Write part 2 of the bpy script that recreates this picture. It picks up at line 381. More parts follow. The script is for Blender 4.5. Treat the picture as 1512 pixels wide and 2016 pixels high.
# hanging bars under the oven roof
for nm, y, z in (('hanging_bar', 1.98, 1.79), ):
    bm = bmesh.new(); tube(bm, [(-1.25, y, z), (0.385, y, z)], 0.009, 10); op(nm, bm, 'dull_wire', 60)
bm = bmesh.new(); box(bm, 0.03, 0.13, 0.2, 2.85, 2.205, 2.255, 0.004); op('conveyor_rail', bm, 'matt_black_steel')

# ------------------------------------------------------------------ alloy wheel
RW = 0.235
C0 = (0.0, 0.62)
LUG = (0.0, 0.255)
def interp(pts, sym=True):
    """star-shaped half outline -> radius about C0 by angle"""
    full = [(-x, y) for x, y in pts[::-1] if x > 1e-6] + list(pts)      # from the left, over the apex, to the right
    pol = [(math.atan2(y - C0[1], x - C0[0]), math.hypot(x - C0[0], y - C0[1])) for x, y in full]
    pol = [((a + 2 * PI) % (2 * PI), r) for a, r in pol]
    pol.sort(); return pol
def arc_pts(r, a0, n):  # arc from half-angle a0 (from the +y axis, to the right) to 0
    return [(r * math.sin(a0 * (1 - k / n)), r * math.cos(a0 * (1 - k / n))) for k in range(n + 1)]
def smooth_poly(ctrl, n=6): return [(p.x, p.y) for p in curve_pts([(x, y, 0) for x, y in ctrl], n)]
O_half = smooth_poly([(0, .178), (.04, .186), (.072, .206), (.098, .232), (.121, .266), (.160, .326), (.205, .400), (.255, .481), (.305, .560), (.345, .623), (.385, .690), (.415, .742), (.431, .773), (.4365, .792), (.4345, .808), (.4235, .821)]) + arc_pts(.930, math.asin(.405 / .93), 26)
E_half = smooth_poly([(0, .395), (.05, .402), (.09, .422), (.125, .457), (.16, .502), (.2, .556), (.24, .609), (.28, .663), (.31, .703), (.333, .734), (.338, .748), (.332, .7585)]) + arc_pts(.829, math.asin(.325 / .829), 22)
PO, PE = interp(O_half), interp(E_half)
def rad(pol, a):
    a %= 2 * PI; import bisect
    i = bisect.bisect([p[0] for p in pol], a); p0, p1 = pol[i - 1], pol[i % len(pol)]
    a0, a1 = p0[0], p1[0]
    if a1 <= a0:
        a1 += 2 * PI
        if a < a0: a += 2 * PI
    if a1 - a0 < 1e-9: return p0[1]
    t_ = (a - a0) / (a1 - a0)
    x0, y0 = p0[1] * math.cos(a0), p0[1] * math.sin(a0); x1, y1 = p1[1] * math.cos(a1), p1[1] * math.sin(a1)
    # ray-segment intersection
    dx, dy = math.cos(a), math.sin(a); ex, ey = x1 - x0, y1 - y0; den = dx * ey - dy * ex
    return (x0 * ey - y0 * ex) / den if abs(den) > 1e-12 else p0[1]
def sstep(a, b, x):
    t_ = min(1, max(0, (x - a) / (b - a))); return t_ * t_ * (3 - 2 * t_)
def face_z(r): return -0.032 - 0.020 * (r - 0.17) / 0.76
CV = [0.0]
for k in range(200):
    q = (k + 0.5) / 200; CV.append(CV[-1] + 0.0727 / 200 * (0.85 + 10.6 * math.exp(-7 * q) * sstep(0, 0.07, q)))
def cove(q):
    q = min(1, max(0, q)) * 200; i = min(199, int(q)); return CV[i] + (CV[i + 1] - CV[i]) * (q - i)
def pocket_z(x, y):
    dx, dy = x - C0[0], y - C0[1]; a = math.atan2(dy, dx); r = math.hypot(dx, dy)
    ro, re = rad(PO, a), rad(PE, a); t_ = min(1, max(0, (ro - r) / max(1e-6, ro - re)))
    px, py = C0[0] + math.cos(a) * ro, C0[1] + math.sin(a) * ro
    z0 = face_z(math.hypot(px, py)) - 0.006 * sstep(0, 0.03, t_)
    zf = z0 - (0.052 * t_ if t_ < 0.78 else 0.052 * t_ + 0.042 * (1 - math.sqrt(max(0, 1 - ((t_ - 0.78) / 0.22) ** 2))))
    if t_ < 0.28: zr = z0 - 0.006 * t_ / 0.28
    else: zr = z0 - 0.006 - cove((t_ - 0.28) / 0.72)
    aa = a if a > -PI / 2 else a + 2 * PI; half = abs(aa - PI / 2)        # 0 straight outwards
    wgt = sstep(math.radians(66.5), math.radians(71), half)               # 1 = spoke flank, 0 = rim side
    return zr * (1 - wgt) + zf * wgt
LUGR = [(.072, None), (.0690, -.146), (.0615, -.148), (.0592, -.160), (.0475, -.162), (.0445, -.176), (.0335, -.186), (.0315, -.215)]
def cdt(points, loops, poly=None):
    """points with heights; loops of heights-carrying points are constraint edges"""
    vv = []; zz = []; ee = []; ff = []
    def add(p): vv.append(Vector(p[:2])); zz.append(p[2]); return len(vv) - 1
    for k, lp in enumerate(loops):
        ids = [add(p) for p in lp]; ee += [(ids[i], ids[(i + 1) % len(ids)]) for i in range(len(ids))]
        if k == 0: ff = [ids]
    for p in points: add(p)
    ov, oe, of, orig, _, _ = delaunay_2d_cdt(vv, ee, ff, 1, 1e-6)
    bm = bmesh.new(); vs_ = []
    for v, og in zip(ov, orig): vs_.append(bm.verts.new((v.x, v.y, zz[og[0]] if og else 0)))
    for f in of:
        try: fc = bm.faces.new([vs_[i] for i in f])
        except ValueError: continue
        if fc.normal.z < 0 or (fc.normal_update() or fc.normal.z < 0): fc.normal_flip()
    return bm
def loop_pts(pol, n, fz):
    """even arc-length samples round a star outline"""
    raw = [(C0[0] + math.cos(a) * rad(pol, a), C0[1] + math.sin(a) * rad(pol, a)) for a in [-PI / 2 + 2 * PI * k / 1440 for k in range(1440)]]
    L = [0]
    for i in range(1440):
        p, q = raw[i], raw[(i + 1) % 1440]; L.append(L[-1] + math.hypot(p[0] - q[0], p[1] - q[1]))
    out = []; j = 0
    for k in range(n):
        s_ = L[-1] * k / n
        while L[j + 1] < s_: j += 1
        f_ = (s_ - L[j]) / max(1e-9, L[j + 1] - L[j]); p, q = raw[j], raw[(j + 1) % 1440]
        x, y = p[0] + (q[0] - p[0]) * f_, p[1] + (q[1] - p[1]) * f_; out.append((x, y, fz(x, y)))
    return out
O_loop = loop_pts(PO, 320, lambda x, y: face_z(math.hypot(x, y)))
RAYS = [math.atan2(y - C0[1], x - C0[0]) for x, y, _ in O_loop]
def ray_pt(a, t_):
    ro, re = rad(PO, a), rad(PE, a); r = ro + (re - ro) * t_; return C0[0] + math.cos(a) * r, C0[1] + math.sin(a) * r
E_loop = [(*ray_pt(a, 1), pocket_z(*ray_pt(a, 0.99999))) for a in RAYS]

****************

Exercise goal — All of the data needs to be printed once more, exactly.

The answer —
Write part 2 of the bpy script that recreates this picture. It picks up at line 381. More parts follow. The script is for Blender 4.5. Treat the picture as 1512 pixels wide and 2016 pixels high.
# hanging bars under the oven roof
for nm, y, z in (('hanging_bar', 1.98, 1.79), ):
    bm = bmesh.new(); tube(bm, [(-1.25, y, z), (0.385, y, z)], 0.009, 10); op(nm, bm, 'dull_wire', 60)
bm = bmesh.new(); box(bm, 0.03, 0.13, 0.2, 2.85, 2.205, 2.255, 0.004); op('conveyor_rail', bm, 'matt_black_steel')

# ------------------------------------------------------------------ alloy wheel
RW = 0.235
C0 = (0.0, 0.62)
LUG = (0.0, 0.255)
def interp(pts, sym=True):
    """star-shaped half outline -> radius about C0 by angle"""
    full = [(-x, y) for x, y in pts[::-1] if x > 1e-6] + list(pts)      # from the left, over the apex, to the right
    pol = [(math.atan2(y - C0[1], x - C0[0]), math.hypot(x - C0[0], y - C0[1])) for x, y in full]
    pol = [((a + 2 * PI) % (2 * PI), r) for a, r in pol]
    pol.sort(); return pol
def arc_pts(r, a0, n):  # arc from half-angle a0 (from the +y axis, to the right) to 0
    return [(r * math.sin(a0 * (1 - k / n)), r * math.cos(a0 * (1 - k / n))) for k in range(n + 1)]
def smooth_poly(ctrl, n=6): return [(p.x, p.y) for p in curve_pts([(x, y, 0) for x, y in ctrl], n)]
O_half = smooth_poly([(0, .178), (.04, .186), (.072, .206), (.098, .232), (.121, .266), (.160, .326), (.205, .400), (.255, .481), (.305, .560), (.345, .623), (.385, .690), (.415, .742), (.431, .773), (.4365, .792), (.4345, .808), (.4235, .821)]) + arc_pts(.930, math.asin(.405 / .93), 26)
E_half = smooth_poly([(0, .395), (.05, .402), (.09, .422), (.125, .457), (.16, .502), (.2, .556), (.24, .609), (.28, .663), (.31, .703), (.333, .734), (.338, .748), (.332, .7585)]) + arc_pts(.829, math.asin(.325 / .829), 22)
PO, PE = interp(O_half), interp(E_half)
def rad(pol, a):
    a %= 2 * PI; import bisect
    i = bisect.bisect([p[0] for p in pol], a); p0, p1 = pol[i - 1], pol[i % len(pol)]
    a0, a1 = p0[0], p1[0]
    if a1 <= a0:
        a1 += 2 * PI
        if a < a0: a += 2 * PI
    if a1 - a0 < 1e-9: return p0[1]
    t_ = (a - a0) / (a1 - a0)
    x0, y0 = p0[1] * math.cos(a0), p0[1] * math.sin(a0); x1, y1 = p1[1] * math.cos(a1), p1[1] * math.sin(a1)
    # ray-segment intersection
    dx, dy = math.cos(a), math.sin(a); ex, ey = x1 - x0, y1 - y0; den = dx * ey - dy * ex
    return (x0 * ey - y0 * ex) / den if abs(den) > 1e-12 else p0[1]
def sstep(a, b, x):
    t_ = min(1, max(0, (x - a) / (b - a))); return t_ * t_ * (3 - 2 * t_)
def face_z(r): return -0.032 - 0.020 * (r - 0.17) / 0.76
CV = [0.0]
for k in range(200):
    q = (k + 0.5) / 200; CV.append(CV[-1] + 0.0727 / 200 * (0.85 + 10.6 * math.exp(-7 * q) * sstep(0, 0.07, q)))
def cove(q):
    q = min(1, max(0, q)) * 200; i = min(199, int(q)); return CV[i] + (CV[i + 1] - CV[i]) * (q - i)
def pocket_z(x, y):
    dx, dy = x - C0[0], y - C0[1]; a = math.atan2(dy, dx); r = math.hypot(dx, dy)
    ro, re = rad(PO, a), rad(PE, a); t_ = min(1, max(0, (ro - r) / max(1e-6, ro - re)))
    px, py = C0[0] + math.cos(a) * ro, C0[1] + math.sin(a) * ro
    z0 = face_z(math.hypot(px, py)) - 0.006 * sstep(0, 0.03, t_)
    zf = z0 - (0.052 * t_ if t_ < 0.78 else 0.052 * t_ + 0.042 * (1 - math.sqrt(max(0, 1 - ((t_ - 0.78) / 0.22) ** 2))))
    if t_ < 0.28: zr = z0 - 0.006 * t_ / 0.28
    else: zr = z0 - 0.006 - cove((t_ - 0.28) / 0.72)
    aa = a if a > -PI / 2 else a + 2 * PI; half = abs(aa - PI / 2)        # 0 straight outwards
    wgt = sstep(math.radians(66.5), math.radians(71), half)               # 1 = spoke flank, 0 = rim side
    return zr * (1 - wgt) + zf * wgt
LUGR = [(.072, None), (.0690, -.146), (.0615, -.148), (.0592, -.160), (.0475, -.162), (.0445, -.176), (.0335, -.186), (.0315, -.215)]
def cdt(points, loops, poly=None):
    """points with heights; loops of heights-carrying points are constraint edges"""
    vv = []; zz = []; ee = []; ff = []
    def add(p): vv.append(Vector(p[:2])); zz.append(p[2]); return len(vv) - 1
    for k, lp in enumerate(loops):
        ids = [add(p) for p in lp]; ee += [(ids[i], ids[(i + 1) % len(ids)]) for i in range(len(ids))]
        if k == 0: ff = [ids]
    for p in points: add(p)
    ov, oe, of, orig, _, _ = delaunay_2d_cdt(vv, ee, ff, 1, 1e-6)
    bm = bmesh.new(); vs_ = []
    for v, og in zip(ov, orig): vs_.append(bm.verts.new((v.x, v.y, zz[og[0]] if og else 0)))
    for f in of:
        try: fc = bm.faces.new([vs_[i] for i in f])
        except ValueError: continue
        if fc.normal.z < 0 or (fc.normal_update() or fc.normal.z < 0): fc.normal_flip()
    return bm
def loop_pts(pol, n, fz):
    """even arc-length samples round a star outline"""
    raw = [(C0[0] + math.cos(a) * rad(pol, a), C0[1] + math.sin(a) * rad(pol, a)) for a in [-PI / 2 + 2 * PI * k / 1440 for k in range(1440)]]
    L = [0]
    for i in range(1440):
        p, q = raw[i], raw[(i + 1) % 1440]; L.append(L[-1] + math.hypot(p[0] - q[0], p[1] - q[1]))
    out = []; j = 0
    for k in range(n):
        s_ = L[-1] * k / n
        while L[j + 1] < s_: j += 1
        f_ = (s_ - L[j]) / max(1e-9, L[j + 1] - L[j]); p, q = raw[j], raw[(j + 1) % 1440]
        x, y = p[0] + (q[0] - p[0]) * f_, p[1] + (q[1] - p[1]) * f_; out.append((x, y, fz(x, y)))
    return out
O_loop = loop_pts(PO, 320, lambda x, y: face_z(math.hypot(x, y)))
RAYS = [math.atan2(y - C0[1], x - C0[0]) for x, y, _ in O_loop]
def ray_pt(a, t_):
    ro, re = rad(PO, a), rad(PE, a); r = ro + (re - ro) * t_; return C0[0] + math.cos(a) * r, C0[1] + math.sin(a) * r
E_loop = [(*ray_pt(a, 1), pocket_z(*ray_pt(a, 0.99999))) for a in RAYS]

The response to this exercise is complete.